今後、日本株に影響を与える3つの材料
【1】米中通商交渉の行方
3月1日を期限としているアメリカと中国の通商交渉ですが、事務・閣僚級レベルの交渉では、中国側がアメリカに対し、かなり譲歩する姿勢を見せ、アメリカが抱える貿易赤字を解消する方向へと進んでいます。また、中国側が2月下旬に首脳会談を開催したいと提案し、トランプ大統領も習近平主席と会談することで、最終合意を目指したいと意欲的です。
そのため、3月1日を待たずに、なんらかの形で米中の貿易摩擦について合意に達する可能性が出てきています。3月1日までにお互いが合意できないと、アメリカと中国はともに制裁的・報復的に関税を引き上げ、貿易戦争がエスカレートすることになります。
ただし、これまでの交渉経緯を聞く限りでは、何らかの合意に向けての準備が進んでいる印象です。
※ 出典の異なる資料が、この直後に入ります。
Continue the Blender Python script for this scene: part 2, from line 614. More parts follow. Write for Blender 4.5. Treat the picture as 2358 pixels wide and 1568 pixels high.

仮に3月1日までの期限までに完全合意ができなくても、交渉決裂とはならずに継続的に協議を行なっていくことでしょう。
交渉期限を延長することで、お互い関税の引き上げを見送る可能性も、十分考えられます。米中の貿易戦争が完全に解決しないとしても、一定の落としどころに向けて、交渉が進んでいることは株式市場にとっては好材料といえるでしょう。
【2】アメリカの景気
中国の景気減速の影響を受けて、アメリカ景気も減速するのではないか、という懸念も出ていますが、実際のところはどうでしょうか。
1月度の雇用統計発表は好調だったため、アメリカの景気減速懸念はやや低下し、今のところ堅調であるといえます。
アメリカの景気が減速して企業の業績が悪化する可能性が高まると円高が進み、日本株が売られる要因となってしまうので、当然日経平均株価にも大きな影響が出ます。
また、アメリカの利上げは当面の間はないものの、だからといって利下げの可能性が議論されるには至っていません。アメリカの長期(10年)金利が2.5~3%の間にとどまる程度がアメリカ経済にとってプラスに働きそうなので、このまま続くかどうかが注目です。
これだけの金利がつくようだとアメリカ国債の買いポジションを持っているだけでトレードをしなくても利益を出せるようになります。そうしたことから、利下げがないままだと、アメリカ国債に大口投資家の資金は流れやすくなり、相場も大きな動きにはならないでしょう。